Almost the same runtime as previously! But what happened? Let's add more threads and see if we can get better:

Factorizing 50000 numbers took 27.70519995689392 seconds with 8 threads and Python 3.5.0
Factorizing 50000 numbers took 27.566843032836914 seconds with 8 threads and Python 3.5.0
Factorizing 50000 numbers took 27.92934489250183 seconds with 8 threads and Python 3.5.0
Factorizing 50000 numbers took 28.050817012786865 seconds with 8 threads and Python 3.5.0
Factorizing 50000 numbers took 27.751455068588257 seconds with 8 threads and Python 3.5.0

Nope. But why is this? And why does it take more time with threads than using a simple for-loop?

Creating the Queue and filling it with the numbers, and creating the threads makes the process running a bit slower but it is not the main reason: we have the same runtime in the end because the task is CPU-intensive and the CPython implementation of Python (the default you can download from the official website of Python) has a so called Global Interpreter Lock (GIL) which ensures that only one thread can execute Python code at any one time.

When we download images we wait for the network this is why it can run in parallel much more faster -- there is no code execution just network wait time.

Prime factors with lambda expressions

I have told you that there are two ways to create threads: through subclassing or with lambda expressions. I have shown the first version because I think that one is more clear and flexible -- however I will show you now the second version too. The example is the same factorization you have seen previously just instead the Factorizer class we create an "anonymous" class:

queue = Queue()

for i in range(thread_count):
    t = Thread(target = lambda: calculate(queue))
    t.daemon = True
    t.start()

for n in numbers:
    queue.put(n)

queue.join()

As you can see, we provide a lambda expression to the Thread's constructor. This lambda expression references to a function called calculate which takes a queue as parameter -- and this queue is the queue of numbers we want to factorize:

def calculate(numbers_queue):
    while True:
        number = numbers_queue.get()
        result = factors([], number)
        numbers_queue.task_done()

As you can see, the method's body is the same as from the subclassed thread. The performance is the same too -- there is no boosting in switching solutions.

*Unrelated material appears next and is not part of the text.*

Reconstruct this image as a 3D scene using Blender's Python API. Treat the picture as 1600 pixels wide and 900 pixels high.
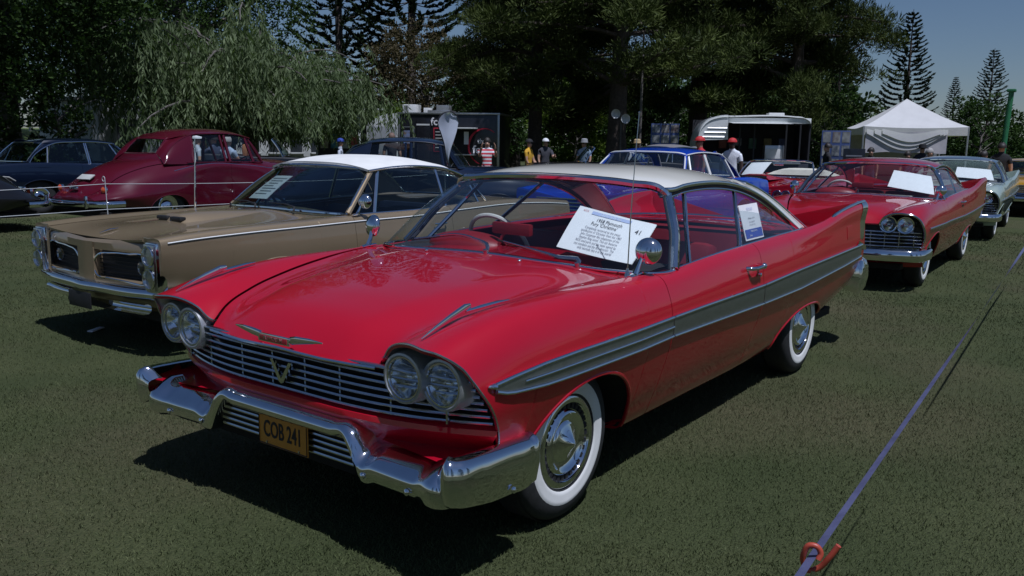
import bpy, bmesh, math, random
import numpy as np
from math import radians, sin, cos, pi, sqrt, atan2
from mathutils import Vector, Matrix
for o in list(bpy.data.objects): bpy.data.objects.remove(o)
SC = bpy.context.scene
COL = SC.collection

# ---------------------------------------------------------------- camera
CAM = np.array([2.85973, 2.69096, 1.55394]); YAW, PITCH, ROLL, FPX = 3.77702, 0.16758, 0.0144, 1333.29
fw = np.array([cos(YAW)*cos(PITCH), sin(YAW)*cos(PITCH), -sin(PITCH)])
rt = np.cross(fw, [0, 0, 1]); rt /= np.linalg.norm(rt); up = np.cross(rt, fw)
r2 = cos(ROLL)*rt + sin(ROLL)*up; u2 = -sin(ROLL)*rt + cos(ROLL)*up
cd = bpy.data.cameras.new('camera'); cam = bpy.data.objects.new('camera', cd); COL.objects.link(cam)
M = Matrix(((r2[0], u2[0], -fw[0], CAM[0]), (r2[1], u2[1], -fw[1], CAM[1]), (r2[2], u2[2], -fw[2], CAM[2]), (0, 0, 0, 1)))
cam.matrix_world = M
cd.sensor_width = 36; cd.lens = FPX/1600*36; cd.clip_start = 0.05; cd.clip_end = 3000
SC.camera = cam

# ---------------------------------------------------------------- sky, sun, exposure
SUN = Vector((0.14, 0.40, 1.0)).normalized()
EL = math.asin(SUN.z)
w = bpy.data.worlds.new('World'); SC.world = w; w.use_nodes = True
nt = w.node_tree; bg = nt.nodes['Background']
sky = nt.nodes.new('ShaderNodeTexSky'); sky.sky_type = 'NISHITA'; sky.sun_disc = False
sky.sun_elevation = EL; sky.sun_rotation = atan2(SUN.x, SUN.y); sky.air_density = 1.0; sky.dust_density = 0.4; sky.ozone_density = 2.5
nt.links.new(sky.outputs[0], bg.inputs[0]); bg.inputs[1].default_value = 0.058
sl = bpy.data.lights.new('sun', 'SUN'); sl.energy = 5.0; sl.angle = radians(0.53); sl.color = (1.0, 0.97, 0.94)
so = bpy.data.objects.new('sun', sl); COL.objects.link(so)
so.rotation_euler = SUN.to_track_quat('Z', 'Y').to_euler(); so.location = (0, 0, 40)
SC.view_settings.view_transform = 'Standard'; SC.view_settings.look = 'None'
SC.view_settings.exposure = -0.45
SC.view_settings.use_white_balance = True; SC.view_settings.white_balance_temperature = 5600; SC.view_settings.white_balance_tint = 14   # cool daylight balance of the photograph; SC.view_settings.gamma = 1.0; SC.view_settings.use_curve_mapping = False
SC.render.engine = 'CYCLES'
SC.cycles.max_bounces = 10; SC.cycles.transparent_max_bounces = 24; SC.cycles.glossy_bounces = 5; SC.cycles.diffuse_bounces = 3; SC.cycles.transmission_bounces = 4
SC.cycles.use_denoising = True

# ---------------------------------------------------------------- materials
MATS = {}
def mat(name, base, rough=.5, metal=0., coat=0., var=0., scale=8., bump=0., bscale=60., spec=.5, coatr=.03, detail=5., trans=0., sub=None):
    """procedural principled material; var = value variation by noise, bump = fine relief"""
    if name in MATS: return MATS[name]
    m = bpy.data.materials.new(name); m.use_nodes = True; n = m.node_tree.nodes; L = m.node_tree.links
    b = n['Principled BSDF']
    b.inputs['Base Color'].default_value = (*base, 1); b.inputs['Roughness'].default_value = rough; b.inputs['Metallic'].default_value = metal
    b.inputs['Coat Weight'].default_value = coat; b.inputs['Coat Roughness'].default_value = coatr; b.inputs['Specular IOR Level'].default_value = spec
    tc = n.new('ShaderNodeTexCoord')
    if var > 0:
        t = n.new('ShaderNodeTexNoise'); t.inputs['Scale'].default_value = scale; t.inputs['Detail'].default_value = detail; L.new(tc.outputs['Object'], t.inputs['Vector'])
        r = n.new('ShaderNodeValToRGB'); r.color_ramp.elements[0].position = .3; r.color_ramp.elements[1].position = .72
        c2 = sub if sub else tuple(min(1, c*(1+var)) for c in base); c1 = tuple(c*(1-var) for c in base)
        r.color_ramp.elements[0].color = (*c1, 1); r.color_ramp.elements[1].color = (*c2, 1)
        L.new(t.outputs['Fac'], r.inputs['Fac']); L.new(r.outputs['Color'], b.inputs['Base Color'])
        rr = n.new('ShaderNodeMapRange'); rr.inputs['To Min'].default_value = max(.0, rough-.06*(rough > .1)); rr.inputs['To Max'].default_value = rough+.06*(rough > .1)
        L.new(t.outputs['Fac'], rr.inputs['Value']); L.new(rr.outputs['Result'], b.inputs['Roughness'])
    if bump > 0:
        t2 = n.new('ShaderNodeTexNoise'); t2.inputs['Scale'].default_value = bscale; t2.inputs['Detail'].default_value = 4; L.new(tc.outputs['Object'], t2.inputs['Vector'])
        bp = n.new('ShaderNodeBump'); bp.inputs['Strength'].default_value = bump; bp.inputs['Distance'].default_value = .01
        L.new(t2.outputs['Fac'], bp.inputs['Height']); L.new(bp.outputs['Normal'], b.inputs['Normal'])
    if trans > 0:   # leaf-like translucency
        tr = n.new('ShaderNodeBsdfTranslucent'); mx = n.new('ShaderNodeMixShader'); mx.inputs[0].default_value = trans
        tr.inputs['Color'].default_value = (base[0]*1.3, base[1]*1.5, base[2]*.6, 1)
        L.new(b.outputs[0], mx.inputs[1]); L.new(tr.outputs[0], mx.inputs[2]); L.new(mx.outputs[0], n['Material Output'].inputs['Surface'])
    MATS[name] = m; return m

def paint(name, base, flake=0., rough=.38):
    """automotive enamel under a clear coat with a trace of orange peel and dust"""
    if name in MATS: return MATS[name]
    m = bpy.data.materials.new(name); m.use_nodes = True; n = m.node_tree.nodes; L = m.node_tree.links; b = n['Principled BSDF']
    tc = n.new('ShaderNodeTexCoord')
    t = n.new('ShaderNodeTexNoise'); t.inputs['Scale'].default_value = 2.2; t.inputs['Detail'].default_value = 6; L.new(tc.outputs['Object'], t.inputs['Vector'])
    r = n.new('ShaderNodeValToRGB'); r.color_ramp.elements[0].color = (*[c*.93 for c in base], 1); r.color_ramp.elements[1].color = (*[min(1, c*1.06+.002) for c in base], 1)
    L.new(t.outputs['Fac'], r.inputs['Fac']); L.new(r.outputs[0], b.inputs['Base Color'])
    b.inputs['Metallic'].default_value = flake; b.inputs['Roughness'].default_value = rough; b.inputs['Specular IOR Level'].default_value = .15
    b.inputs['Coat Weight'].default_value = 1.0; b.inputs['Coat IOR'].default_value = 1.5
    mr = n.new('ShaderNodeMapRange'); mr.inputs['To Min'].default_value = .005; mr.inputs['To Max'].default_value = .025
    L.new(t.outputs['Fac'], mr.inputs['Value']); L.new(mr.outputs[0], b.inputs['Coat Roughness'])
    p = n.new('ShaderNodeTexNoise'); p.inputs['Scale'].default_value = 26; p.inputs['Detail'].default_value = 2; L.new(tc.outputs['Object'], p.inputs['Vector'])
    bp = n.new('ShaderNodeBump'); bp.inputs['Strength'].default_value = .02; bp.inputs['Distance'].default_value = .004
    L.new(p.outputs['Fac'], bp.inputs['Height']); L.new(bp.outputs[0], b.inputs['Coat Normal'])
    MATS[name] = m; return m

def glass(name, tint=(.90, .94, .93), refl=1.0):
    if name in MATS: return MATS[name]
    m = bpy.data.materials.new(name); m.use_nodes = True; n = m.node_tree.nodes; L = m.node_tree.links
    n.remove(n['Principled BSDF'])
    t = n.new('ShaderNodeBsdfTransparent'); t.inputs[0].default_value = (*tint, 1)
    g = n.new('ShaderNodeBsdfGlossy'); g.inputs['Roughness'].default_value = .01; g.inputs[0].default_value = (.95, .97, 1, 1)
    f = n.new('ShaderNodeLayerWeight'); f.inputs['Blend'].default_value = .5
    pw = n.new('ShaderNodeMath'); pw.operation = 'POWER'; pw.inputs[1].default_value = 4.0; L.new(f.outputs['Facing'], pw.inputs[0])
    mu = n.new('ShaderNodeMath'); mu.operation = 'MULTIPLY_ADD'; mu.inputs[1].default_value = .75*refl; mu.inputs[2].default_value = .055*refl
    tc = n.new('ShaderNodeTexCoord'); no = n.new('ShaderNodeTexNoise'); no.inputs['Scale'].default_value = 3; L.new(tc.outputs['Object'], no.inputs['Vector'])
    bp = n.new('ShaderNodeBump'); bp.inputs['Strength'].default_value = .02; bp.inputs['Distance'].default_value = .01; L.new(no.outputs['Fac'], bp.inputs['Height']); L.new(bp.outputs[0], g.inputs['Normal'])
    x = n.new('ShaderNodeMixShader'); L.new(pw.outputs[0], mu.inputs[0]); L.new(mu.outputs[0], x.inputs[0]); L.new(t.outputs[0], x.inputs[1]); L.new(g.outputs[0], x.inputs[2])
    L.new(x.outputs[0], n['Material Output'].inputs['Surface'])
    MATS[name] = m; return m

M_RED = paint('red_enamel', (.38, .0025, .016))
M_WHITE_ROOF = paint('cream_white_enamel', (.76, .74, .66))
M_CHROME = mat('chrome', (.78, .79, .82), .05, 1.0, var=.04, scale=14, bump=.012, bscale=18)
M_CHROME_D = mat('satin_stainless', (.55, .56, .58), .22, 1.0, var=.08, scale=20)
M_ANOD = mat('anodised_insert', (.30, .32, .31), .32, .9, var=.06, scale=30)
M_SILVER = mat('silver_painted_metal', (.42, .43, .44), .32, .6, var=.08, scale=20)
M_BLACK = mat('matt_black', (.012, .012, .014), .6, var=.3)
M_RUBBER = mat('tyre_rubber', (.022, .022, .022), .75, var=.25, scale=30, bump=.1, bscale=90)
M_WW = mat('whitewall_rubber', (.74, .73, .69), .55, var=.05, scale=12)
M_GLASS = glass('clear_glass')
M_GLASS_T = glass('tinted_glass', (.50, .58, .58))
M_LENS = glass('lamp_lens_glass', (.96, .97, .98), 1.2)
M_REFLECTOR = mat('lamp_reflector', (.93, .94, .95), .10, 1.0, bump=.05, bscale=90)
M_REDINT = mat('red_vinyl', (.20, .008, .014), .45, var=.12, scale=10, bump=.06, bscale=120)
M_DARKINT = mat('dark_interior', (.015, .013, .016), .8, var=.3, scale=8)
M_PAPER = mat('white_card', (.80, .79, .80), .7, var=.03, scale=20)
M_INK = mat('black_ink', (.03, .03, .04), .8, var=.1)
M_UNDER = mat('underbody_black', (.012, .011, .011), .9, var=.4, scale=6)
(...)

Now it is up to you which version you prefer and use later on.

Conclusion

We have seen, that parallelizing applications using the threading library makes executions faster -- if we give the processor enough time to wait and utilize multiple threads. If we have CPU-consuming tasks running it does not matter how many threads we assign: we will end-up with the same results as if running a single thread. This is because of the GIL (the Global Interpreter Lock). However there is a solution for this too: starting multiple processes to conquer the same task faster -- however I will introduce this topic in another article.